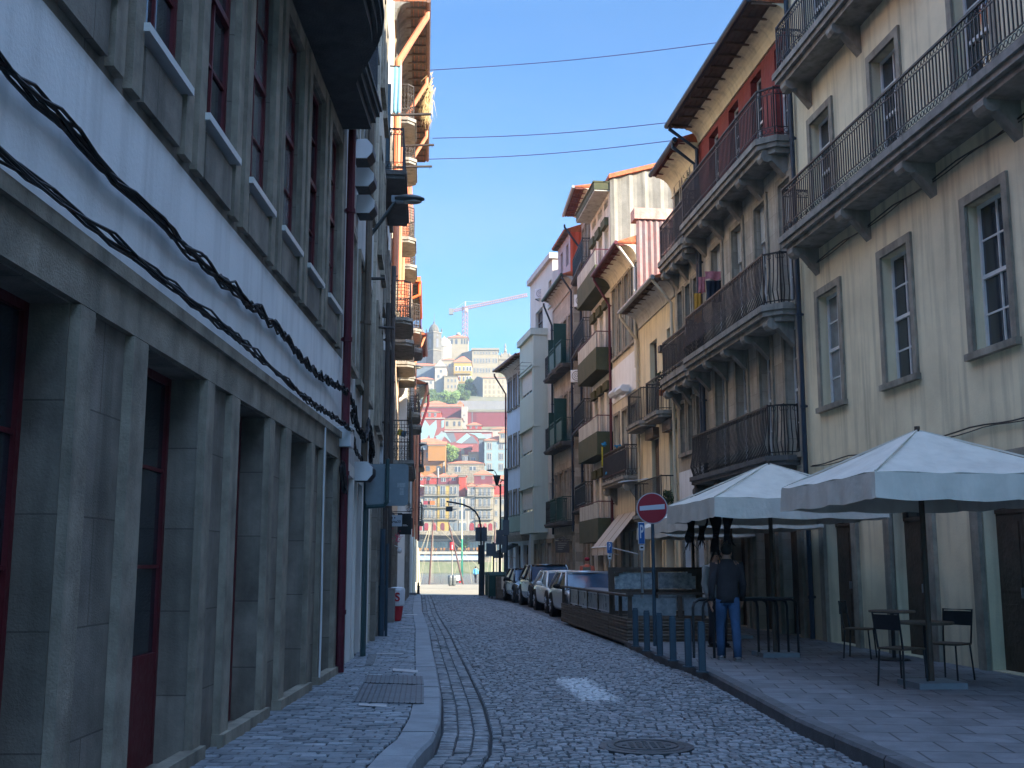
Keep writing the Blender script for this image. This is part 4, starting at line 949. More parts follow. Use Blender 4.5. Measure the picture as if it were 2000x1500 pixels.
# wall lamps
lampm = M('lamp_grey_paint', (.045, .055, .06), .4, .15, 4, .1, 20, spec=.5)
def walllamp(bx, by, hx0, hx1, hy, Y, label, s=1.0):
    base = atY(bx, by, Y); h0 = atY(hx0, hy, Y); h1 = atY(hx1, hy-1, Y)
    e = empty('wall_lamp', label, 'street lamp', base, 0, 'cobra head lamps on the left facades')
    L_ = lambda p: Vector(p)-base
    b = MB(); a = L_(h0)+Vector((.02, 0, -.02*s)); b.tube([(0, -.04*s, 0), a+Vector((0, -.04*s, 0))], .022*s, 6); b.tube([(0, .04*s, 0), a+Vector((0, .04*s, 0))], .022*s, 6)
    b.box(-.05*s, .05*s, -.07*s, .07*s, -.26*s, .12*s); b.build('arm', lampm, e)
    ln = (L_(h1)-L_(h0)).length; c = (L_(h0)+L_(h1))/2
    b = MB(); b.box(L_(h0).x-.06*s, L_(h0).x+.14*s, -.06*s, .06*s, c.z-.055*s, c.z+.055*s); b.build('clamp', greym, e)
    b = MB(); n = 10; vs = []
    for i in range(n+1):
        t = i/n; x = L_(h0).x+ln*t; w_ = .14*s*(math.sin(math.pi*(.16+.8*t)))**.6; hh = .085*s*(math.sin(math.pi*(.12+.84*t)))**.6
        for k in range(8): q = 2*math.pi*k/8; vs.append((x, w_*math.cos(q), c.z+(hh*math.sin(q) if math.sin(q) > 0 else hh*.55*math.sin(q))))
    b._add(vs, [(i*8+k, i*8+(k+1) % 8, (i+1)*8+(k+1) % 8, (i+1)*8+k) for i in range(n) for k in range(8)]+[tuple(range(7, -1, -1)), tuple(n*8+k for k in range(8))])
    h = b.build('lamp_head', lampm, e, smooth=True)
    b = MB(); b.ell((c.x+.04*s, 0, c.z-.045*s), ln*.34, .1*s, .035*s, 10, 6); b.build('lens', M('lamp_lens', (.25, .25, .22), .15, .1, 3, 0, spec=.8), h, smooth=True)
walllamp(716, 470, 772, 829, 390, 20.8, 'large grey cobra head lamp on a double arm, nearest of the left wall lamps', 1.15)
walllamp(768, 757, 797, 827, 717, 42, 'grey wall lamp above the ragged black eaves, halfway along the left row', 1.0)
walllamp(799, 890, 809, 834, 869, 70, 'small wall lamp at the far end, upper of the close pair', .95)
walllamp(801, 893, 803, 828, 880, 73.5, 'small wall lamp at the far end, lower of the close pair', .95)
walllamp(795, 915, 798, 816, 908, 72, 'smallest and lowest wall lamp just right of the road sign back', .8)
# back of road sign on a bent post
Y = 18.2; p0 = atY(715, 906, Y); p1 = atY(797, 988, Y)
gx = atY(713, 1000, Y).x; e = empty('road_sign', 'back of a large grey rounded road sign on a bent dark green post', 'road sign', (gx, Y, KH))
lx = lambda px: atY(px, 1000, Y).x-gx
lz = lambda py: atY(750, py, Y).z-KH
def rrect(x0, x1, z0, z1, r, n=5):
    pts = []
    for cx, cz, a0 in ((x1-r, z1-r, 0), (x0+r, z1-r, 90), (x0+r, z0+r, 180), (x1-r, z0+r, 270)):
        for i in range(n+1): q = rad(a0+90*i/n); pts.append((cx+r*math.cos(q), cz+r*math.sin(q)))
    return pts
def plate(b, poly, y0, y1):
    n = len(poly); b._add([(x, y0, z) for x, z in poly]+[(x, y1, z) for x, z in poly], [tuple(range(n)), tuple(range(2*n-1, n-1, -1))]+[(i, n+i, n+(i+1) % n, (i+1) % n) for i in range(n)])
b = MB(); plate(b, rrect(p0.x-gx, p1.x-gx, p1.z-KH, p0.z-KH, .07), 0, .02); sp_ = b.build('sign_plate', greym, e)
b = MB(); plate(b, rrect(lx(775), lx(791), lz(952), lz(943), .005, 1), -.004, -.001); plate(b, rrect(lx(780), lx(788), lz(967), lz(953), .005, 1), -.004, -.001); b.build('sticker', M('faded_sticker', (.3, .33, .35), .6, .2, 30, 0), sp_)
b = MB(); xp = lx(756)
b.tube([(0, .0, .0), (0, 0, lz(998)), (.04, -.02, lz(990)), (xp-.05, -.05, lz(988)), (xp, -.05, lz(982)), (xp, -.05, lz(897))], .034, 8); b.tube([(0, .1, 0), (0, .1, lz(920))], .045, 8)
b.build('post', M('dark_green_post', (.03, .065, .07), .5, .2, 5, .1, 20), e)
b = MB(); b.box(xp-.05, xp+.05, -.012, .03, lz(980), lz(977)); b.box(xp-.05, xp+.05, -.012, .03, lz(915), lz(912)); b.build('clamp', zinc, e)
# hanging signs
Y = 31; p0 = atY(757, 1006, Y); p1 = atY(785, 1028, Y); c = (p0+p1)/2; e = empty('hanging_sign', 'small pale grey hanging sign lettered Porta33', 'sign', c)
W_, H_ = (p1.x-p0.x)/2, (p0.z-p1.z)/2
b = MB(); b.box(-W_, W_, -.015, .015, -H_, H_); b.build('board', M('sign_pale_grey', (.38, .42, .46), .6, .05, 3, .02), e, bevel=.004)
b = MB(); b.tube([(-W_-.25, 0, H_+.05), (W_, 0, H_+.05)], .012, 5); b.build('bracket', blackm, e)
text_mesh('Porta33', .105, blackm, e, Matrix.Translation((0, -.018, -.03))@TXT, None, bold=.002)
b = MB(); b.ell((0, -.018, .08), .018, .004, .022, 8, 6); b.build('emblem', blackm, e)
Y = 35; p0 = atY(777, 1003, Y); p1 = atY(803, 1044, Y); c = (p0+p1)/2; e = empty('hanging_sign', 'square black hanging sign with small pale lettering behind the Porta33 sign', 'sign', c)
W_, H_ = (p1.x-p0.x)/2, (p0.z-p1.z)/2
b = MB(); b.box(-W_, W_, -.05, .05, -H_, H_); b.build('board', blackm, e, bevel=.005)
b = MB()
for i, wd in ((0, .12), (1, .16)): b.box(-.05, -.05+wd, -.055, -.051, -.02-i*.03, -.035-i*.03)
b.build('lettering', whiteb, e)
b = MB(); b.tube([(-W_-.15, 0, H_+.06), (W_, 0, H_+.06)], .012, 5); b.ring((W_*.6, 0, H_+.13), .06, .008, (0, 1, 0)); b.ring((W_*1.1, 0, H_+.12), .05, .008, (0, 1, 0)); b.build('bracket', blackm, e)
Y = 37; p0 = atY(799, 1012, Y); p1 = atY(806, 1033, Y); b = MB(); b.box(p0.x-.1, p1.x, Y-.02, Y+.06, p1.z, p0.z); tag(b.build('small_sign', blackm), 'small black sign half hidden behind the square black sign', 'sign')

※

Without including any picture, repeat the data exactly.

Keep writing the Blender script for this image. This is part 4, starting at line 949. More parts follow. Use Blender 4.5. Measure the picture as if it were 2000x1500 pixels.
# wall lamps
lampm = M('lamp_grey_paint', (.045, .055, .06), .4, .15, 4, .1, 20, spec=.5)
def walllamp(bx, by, hx0, hx1, hy, Y, label, s=1.0):
    base = atY(bx, by, Y); h0 = atY(hx0, hy, Y); h1 = atY(hx1, hy-1, Y)
    e = empty('wall_lamp', label, 'street lamp', base, 0, 'cobra head lamps on the left facades')
    L_ = lambda p: Vector(p)-base
    b = MB(); a = L_(h0)+Vector((.02, 0, -.02*s)); b.tube([(0, -.04*s, 0), a+Vector((0, -.04*s, 0))], .022*s, 6); b.tube([(0, .04*s, 0), a+Vector((0, .04*s, 0))], .022*s, 6)
    b.box(-.05*s, .05*s, -.07*s, .07*s, -.26*s, .12*s); b.build('arm', lampm, e)
    ln = (L_(h1)-L_(h0)).length; c = (L_(h0)+L_(h1))/2
    b = MB(); b.box(L_(h0).x-.06*s, L_(h0).x+.14*s, -.06*s, .06*s, c.z-.055*s, c.z+.055*s); b.build('clamp', greym, e)
    b = MB(); n = 10; vs = []
    for i in range(n+1):
        t = i/n; x = L_(h0).x+ln*t; w_ = .14*s*(math.sin(math.pi*(.16+.8*t)))**.6; hh = .085*s*(math.sin(math.pi*(.12+.84*t)))**.6
        for k in range(8): q = 2*math.pi*k/8; vs.append((x, w_*math.cos(q), c.z+(hh*math.sin(q) if math.sin(q) > 0 else hh*.55*math.sin(q))))
    b._add(vs, [(i*8+k, i*8+(k+1) % 8, (i+1)*8+(k+1) % 8, (i+1)*8+k) for i in range(n) for k in range(8)]+[tuple(range(7, -1, -1)), tuple(n*8+k for k in range(8))])
    h = b.build('lamp_head', lampm, e, smooth=True)
    b = MB(); b.ell((c.x+.04*s, 0, c.z-.045*s), ln*.34, .1*s, .035*s, 10, 6); b.build('lens', M('lamp_lens', (.25, .25, .22), .15, .1, 3, 0, spec=.8), h, smooth=True)
walllamp(716, 470, 772, 829, 390, 20.8, 'large grey cobra head lamp on a double arm, nearest of the left wall lamps', 1.15)
walllamp(768, 757, 797, 827, 717, 42, 'grey wall lamp above the ragged black eaves, halfway along the left row', 1.0)
walllamp(799, 890, 809, 834, 869, 70, 'small wall lamp at the far end, upper of the close pair', .95)
walllamp(801, 893, 803, 828, 880, 73.5, 'small wall lamp at the far end, lower of the close pair', .95)
walllamp(795, 915, 798, 816, 908, 72, 'smallest and lowest wall lamp just right of the road sign back', .8)
# back of road sign on a bent post
Y = 18.2; p0 = atY(715, 906, Y); p1 = atY(797, 988, Y)
gx = atY(713, 1000, Y).x; e = empty('road_sign', 'back of a large grey rounded road sign on a bent dark green post', 'road sign', (gx, Y, KH))
lx = lambda px: atY(px, 1000, Y).x-gx
lz = lambda py: atY(750, py, Y).z-KH
def rrect(x0, x1, z0, z1, r, n=5):
    pts = []
    for cx, cz, a0 in ((x1-r, z1-r, 0), (x0+r, z1-r, 90), (x0+r, z0+r, 180), (x1-r, z0+r, 270)):
        for i in range(n+1): q = rad(a0+90*i/n); pts.append((cx+r*math.cos(q), cz+r*math.sin(q)))
    return pts
def plate(b, poly, y0, y1):
    n = len(poly); b._add([(x, y0, z) for x, z in poly]+[(x, y1, z) for x, z in poly], [tuple(range(n)), tuple(range(2*n-1, n-1, -1))]+[(i, n+i, n+(i+1) % n, (i+1) % n) for i in range(n)])
b = MB(); plate(b, rrect(p0.x-gx, p1.x-gx, p1.z-KH, p0.z-KH, .07), 0, .02); sp_ = b.build('sign_plate', greym, e)
b = MB(); plate(b, rrect(lx(775), lx(791), lz(952), lz(943), .005, 1), -.004, -.001); plate(b, rrect(lx(780), lx(788), lz(967), lz(953), .005, 1), -.004, -.001); b.build('sticker', M('faded_sticker', (.3, .33, .35), .6, .2, 30, 0), sp_)
b = MB(); xp = lx(756)
b.tube([(0, .0, .0), (0, 0, lz(998)), (.04, -.02, lz(990)), (xp-.05, -.05, lz(988)), (xp, -.05, lz(982)), (xp, -.05, lz(897))], .034, 8); b.tube([(0, .1, 0), (0, .1, lz(920))], .045, 8)
b.build('post', M('dark_green_post', (.03, .065, .07), .5, .2, 5, .1, 20), e)
b = MB(); b.box(xp-.05, xp+.05, -.012, .03, lz(980), lz(977)); b.box(xp-.05, xp+.05, -.012, .03, lz(915), lz(912)); b.build('clamp', zinc, e)
# hanging signs
Y = 31; p0 = atY(757, 1006, Y); p1 = atY(785, 1028, Y); c = (p0+p1)/2; e = empty('hanging_sign', 'small pale grey hanging sign lettered Porta33', 'sign', c)
W_, H_ = (p1.x-p0.x)/2, (p0.z-p1.z)/2
b = MB(); b.box(-W_, W_, -.015, .015, -H_, H_); b.build('board', M('sign_pale_grey', (.38, .42, .46), .6, .05, 3, .02), e, bevel=.004)
b = MB(); b.tube([(-W_-.25, 0, H_+.05), (W_, 0, H_+.05)], .012, 5); b.build('bracket', blackm, e)
text_mesh('Porta33', .105, blackm, e, Matrix.Translation((0, -.018, -.03))@TXT, None, bold=.002)
b = MB(); b.ell((0, -.018, .08), .018, .004, .022, 8, 6); b.build('emblem', blackm, e)
Y = 35; p0 = atY(777, 1003, Y); p1 = atY(803, 1044, Y); c = (p0+p1)/2; e = empty('hanging_sign', 'square black hanging sign with small pale lettering behind the Porta33 sign', 'sign', c)
W_, H_ = (p1.x-p0.x)/2, (p0.z-p1.z)/2
b = MB(); b.box(-W_, W_, -.05, .05, -H_, H_); b.build('board', blackm, e, bevel=.005)
b = MB()
for i, wd in ((0, .12), (1, .16)): b.box(-.05, -.05+wd, -.055, -.051, -.02-i*.03, -.035-i*.03)
b.build('lettering', whiteb, e)
b = MB(); b.tube([(-W_-.15, 0, H_+.06), (W_, 0, H_+.06)], .012, 5); b.ring((W_*.6, 0, H_+.13), .06, .008, (0, 1, 0)); b.ring((W_*1.1, 0, H_+.12), .05, .008, (0, 1, 0)); b.build('bracket', blackm, e)
Y = 37; p0 = atY(799, 1012, Y); p1 = atY(806, 1033, Y); b = MB(); b.box(p0.x-.1, p1.x, Y-.02, Y+.06, p1.z, p0.z); tag(b.build('small_sign', blackm), 'small black sign half hidden behind the square black sign', 'sign')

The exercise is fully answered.